SOTTO PRESSIONE: LA SFIDA DELLE MACCHINE DI PROPAGANDA AL GIORNALISMO

Sembra assurdo parlare di libertà di stampa nel 2017 eppure in molti paesi questo è un problema con cui i giornalisti devono rapportarsi ogni giorno.
Tamas Bodoky, Maria Stepanova, Dan Gillmor e Rachael Jolley di questo hanno parlato venerdì pomeriggio a Palazzo Graziani.
Tutti gli ospiti del panel provengono da paesi in cui negli ultimi anni la pressione dei governi sui media è diventata sempre costante. Tamas Bodoky ha spiegato che agli inizi degli anni ’90 la stampa ungherese si opponeva al regime diffondendo i principi democratici, ma poi dal nuovo millennio l’ingerenza politica si è fatta sempre più forte e gli investitori stranieri hanno abbandonato le testate ungheresi che oggi, quando non sono di proprietà dello Stato, gravitano intorno a imprenditori legati al potere centrale. Bodoky ha cercato di applicare nel suo paese un sistema di giornalismo investigativo già usato all’estero e così ha fondato l’organizzazione no profit Atlatszo.hu, che oggi raccoglie cinque freelancer. In questo modo, ha spiegato, i giornalisti stessi sono i proprietari della testata e dunque non devono sottostare ad alcuna logica di potere.

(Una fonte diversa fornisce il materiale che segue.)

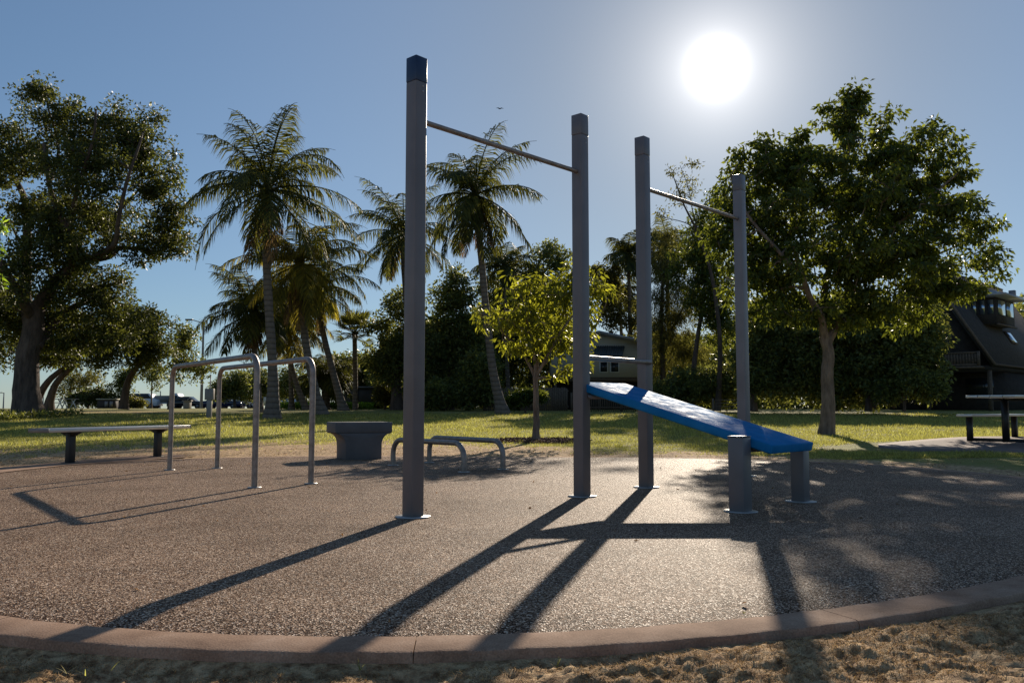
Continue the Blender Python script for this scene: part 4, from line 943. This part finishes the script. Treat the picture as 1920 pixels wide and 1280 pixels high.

Da un’esperienza di giornalismo indipendente viene anche Maria Stepanova, in Russia ha fondato dieci anni fa la piattaforma Colta.ru, prima e unica testata che si basa sul sistema del crowdfunding. Inizialmente il quotidiano si occupava principalmente di tematiche culturali, ma la cultura è strettamente legata alla politica e da lì a essere tacciati di attivismo il passo è breve.
Secondo la giornalista russa sono due i fenomeni più frequenti, l’oscuramento delle pagine web e l’autocensura indotta dal governo.
Anche Dan Gillmor, dell’Università dell’Arizona, è preoccupato che i valori di libertà che hanno costruito gli Stati Uniti stiano venendo meno e che questa politica di controllo possa essere imitata anche da altri Paesi.
Uno spiraglio per il giornalismo indipendente è sicuramente rappresentato dal web e dalla sua capacità di diffusione. “Io ritengo che per noi le nuove piattaforme siano molto utili” ha detto Bodoky “certo si intravedono dei pericoli ma considerata la situazione attuale ungherese le piattaforme sono fondamentali per far circolare le notizie. Il servizio pubblico ignora le nostre storie che invece diffondiamo tramite i social”.
Negli ultimi sei mesi, ha detto Rachael Jolley, è aumentato il numero di abbonamenti ai quotidiani che si occupano di giornalismo investigativo, e questo è un grande segnale di speranza perché le persone hanno capito che un lavoro serio e di qualità va’ pagato.